By Pat Kettles - Anniston Star
 

First we had fake wines allegedly belonging to Thomas Jefferson. The bottles were even engraved with his initials. Although, upon examination by experts, the engraving was determined to be the product of a modern-day dentist’s drill.

More recently, Indonesian national Rudy Kurniawan was indicted by a federal grand jury in New York on four counts of mail and wire fraud for selling counterfeit wines. The FBI raided Kurniawan’s Los Angeles home and found a complete lab for producing fraudulent wines.

In both cases, questionable wines were vetted by top auction houses and connoisseurs. Wine professionals waxed ecstatic over these old wines, and rich collectors paid out the wazoo for them.

In their defense, the New York indictment describes Kurniawan as “a wizard at concocting fake wines by mixing and matching younger, less valuable wines that mimicked the taste, color and character of rare and expensive wines.

Given these scenarios, I cautiously relate the following tale. In July 2010, news outlets reported a rare find by seven Swedish divers, who discovered a cache of 30 ancient bottles off the Finnish Aland Islands at a shipwreck site 200 feet down on the ocean floor.

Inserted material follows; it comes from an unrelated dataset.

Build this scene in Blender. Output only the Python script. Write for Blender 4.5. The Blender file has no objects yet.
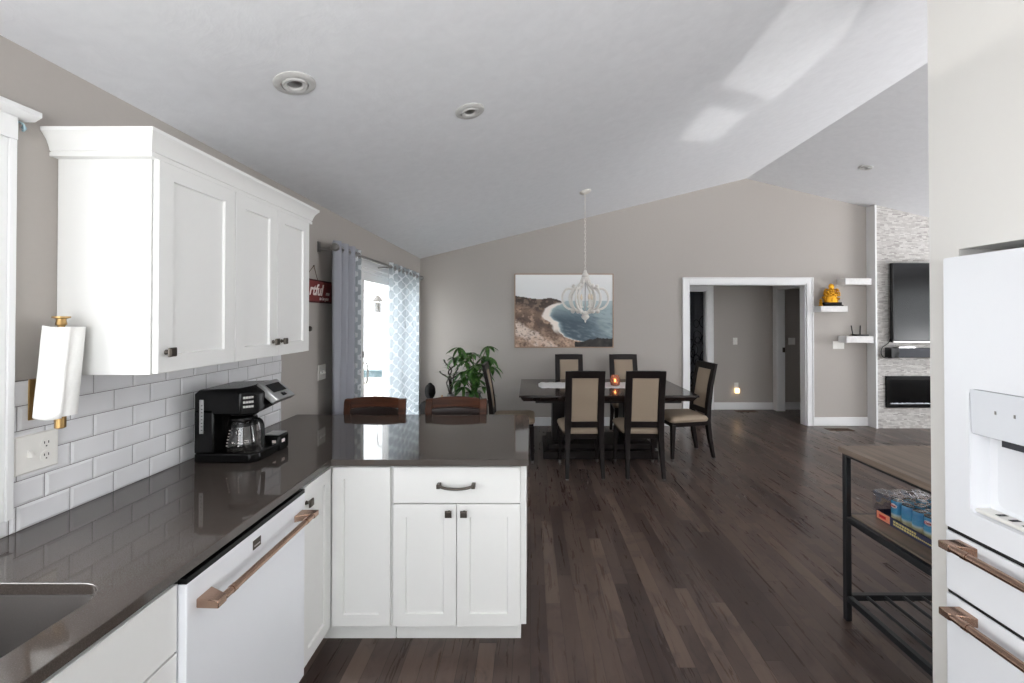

A dive instructor brought up a single bottle, hoping to determine the age of the wreck. Upon opening, the bottle contained sweet champagne tasting of oak and tobacco.

The wine was thought to be from the Champagne house of Veuve Clicquot, founded in 1772. Divers believed this cache might have been destined for Imperial Russia, sent by King Louis XVI of France.

The oldest known bottle of champagne still in existence is a bottle of Perrier-Jouët from 1825.

These found bottles could have dated from the 1780s. A wine still drinkable at this age is remarkably rare. Its drinkability was attributed to ideal preservation conditions on the dark, cold floor of the Baltic Sea.

The first bottle, believed to be Veuve Clicquot, was auctioned by New York auction house Acker, Merrall and Condit last June. It was snapped up by an anonymous bidder in Singapore who paid around $40,000.

The same bidder paid around $30,000 for an earlier offering of a single bottle of Juglar, a now defunct champagne house. The cache at the time of the auction was said to be 148 bottles.